Brief: Print the listing below in its entirety, character for character.

Supplied material:
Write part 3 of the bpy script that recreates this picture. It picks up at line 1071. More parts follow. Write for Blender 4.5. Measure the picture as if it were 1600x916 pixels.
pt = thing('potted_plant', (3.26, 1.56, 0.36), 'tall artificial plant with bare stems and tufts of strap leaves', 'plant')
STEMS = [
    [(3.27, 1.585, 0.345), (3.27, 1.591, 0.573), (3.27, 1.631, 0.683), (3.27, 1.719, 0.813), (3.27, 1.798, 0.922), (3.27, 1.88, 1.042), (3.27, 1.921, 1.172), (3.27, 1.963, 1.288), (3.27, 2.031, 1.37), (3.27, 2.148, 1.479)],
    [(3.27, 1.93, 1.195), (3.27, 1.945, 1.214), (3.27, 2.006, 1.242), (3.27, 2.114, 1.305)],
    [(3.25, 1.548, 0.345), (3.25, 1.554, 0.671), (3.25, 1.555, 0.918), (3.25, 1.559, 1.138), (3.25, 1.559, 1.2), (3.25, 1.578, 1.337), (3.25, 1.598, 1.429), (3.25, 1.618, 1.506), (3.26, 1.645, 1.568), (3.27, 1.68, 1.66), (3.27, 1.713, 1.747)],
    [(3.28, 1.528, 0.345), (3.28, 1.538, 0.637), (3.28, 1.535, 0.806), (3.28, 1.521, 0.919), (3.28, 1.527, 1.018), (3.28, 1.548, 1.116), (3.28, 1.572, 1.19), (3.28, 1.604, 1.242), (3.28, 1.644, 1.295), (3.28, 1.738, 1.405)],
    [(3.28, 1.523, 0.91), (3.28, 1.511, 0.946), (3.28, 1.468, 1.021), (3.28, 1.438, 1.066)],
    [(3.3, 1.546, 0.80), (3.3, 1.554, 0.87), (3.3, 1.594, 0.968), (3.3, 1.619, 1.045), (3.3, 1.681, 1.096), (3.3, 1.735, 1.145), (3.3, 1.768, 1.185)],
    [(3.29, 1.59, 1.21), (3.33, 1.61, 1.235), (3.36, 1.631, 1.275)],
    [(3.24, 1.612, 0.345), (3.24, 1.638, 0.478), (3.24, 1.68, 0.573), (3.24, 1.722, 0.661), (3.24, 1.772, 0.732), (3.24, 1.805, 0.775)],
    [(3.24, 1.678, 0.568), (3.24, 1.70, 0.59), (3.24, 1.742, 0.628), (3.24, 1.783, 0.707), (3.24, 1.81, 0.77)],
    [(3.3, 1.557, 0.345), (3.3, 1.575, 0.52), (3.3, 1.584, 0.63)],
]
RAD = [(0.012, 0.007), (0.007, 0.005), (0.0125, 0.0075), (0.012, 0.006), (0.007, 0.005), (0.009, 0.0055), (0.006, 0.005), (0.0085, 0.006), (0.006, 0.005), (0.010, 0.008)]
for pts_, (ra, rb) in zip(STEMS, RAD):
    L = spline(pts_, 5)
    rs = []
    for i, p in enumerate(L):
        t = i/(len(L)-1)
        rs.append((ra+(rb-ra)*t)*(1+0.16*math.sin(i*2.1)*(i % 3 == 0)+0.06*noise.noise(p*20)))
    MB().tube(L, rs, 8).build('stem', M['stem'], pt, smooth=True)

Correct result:
Write part 3 of the bpy script that recreates this picture. It picks up at line 1071. More parts follow. Write for Blender 4.5. Measure the picture as if it were 1600x916 pixels.
pt = thing('potted_plant', (3.26, 1.56, 0.36), 'tall artificial plant with bare stems and tufts of strap leaves', 'plant')
STEMS = [
    [(3.27, 1.585, 0.345), (3.27, 1.591, 0.573), (3.27, 1.631, 0.683), (3.27, 1.719, 0.813), (3.27, 1.798, 0.922), (3.27, 1.88, 1.042), (3.27, 1.921, 1.172), (3.27, 1.963, 1.288), (3.27, 2.031, 1.37), (3.27, 2.148, 1.479)],
    [(3.27, 1.93, 1.195), (3.27, 1.945, 1.214), (3.27, 2.006, 1.242), (3.27, 2.114, 1.305)],
    [(3.25, 1.548, 0.345), (3.25, 1.554, 0.671), (3.25, 1.555, 0.918), (3.25, 1.559, 1.138), (3.25, 1.559, 1.2), (3.25, 1.578, 1.337), (3.25, 1.598, 1.429), (3.25, 1.618, 1.506), (3.26, 1.645, 1.568), (3.27, 1.68, 1.66), (3.27, 1.713, 1.747)],
    [(3.28, 1.528, 0.345), (3.28, 1.538, 0.637), (3.28, 1.535, 0.806), (3.28, 1.521, 0.919), (3.28, 1.527, 1.018), (3.28, 1.548, 1.116), (3.28, 1.572, 1.19), (3.28, 1.604, 1.242), (3.28, 1.644, 1.295), (3.28, 1.738, 1.405)],
    [(3.28, 1.523, 0.91), (3.28, 1.511, 0.946), (3.28, 1.468, 1.021), (3.28, 1.438, 1.066)],
    [(3.3, 1.546, 0.80), (3.3, 1.554, 0.87), (3.3, 1.594, 0.968), (3.3, 1.619, 1.045), (3.3, 1.681, 1.096), (3.3, 1.735, 1.145), (3.3, 1.768, 1.185)],
    [(3.29, 1.59, 1.21), (3.33, 1.61, 1.235), (3.36, 1.631, 1.275)],
    [(3.24, 1.612, 0.345), (3.24, 1.638, 0.478), (3.24, 1.68, 0.573), (3.24, 1.722, 0.661), (3.24, 1.772, 0.732), (3.24, 1.805, 0.775)],
    [(3.24, 1.678, 0.568), (3.24, 1.70, 0.59), (3.24, 1.742, 0.628), (3.24, 1.783, 0.707), (3.24, 1.81, 0.77)],
    [(3.3, 1.557, 0.345), (3.3, 1.575, 0.52), (3.3, 1.584, 0.63)],
]
RAD = [(0.012, 0.007), (0.007, 0.005), (0.0125, 0.0075), (0.012, 0.006), (0.007, 0.005), (0.009, 0.0055), (0.006, 0.005), (0.0085, 0.006), (0.006, 0.005), (0.010, 0.008)]
for pts_, (ra, rb) in zip(STEMS, RAD):
    L = spline(pts_, 5)
    rs = []
    for i, p in enumerate(L):
        t = i/(len(L)-1)
        rs.append((ra+(rb-ra)*t)*(1+0.16*math.sin(i*2.1)*(i % 3 == 0)+0.06*noise.noise(p*20)))
    MB().tube(L, rs, 8).build('stem', M['stem'], pt, smooth=True)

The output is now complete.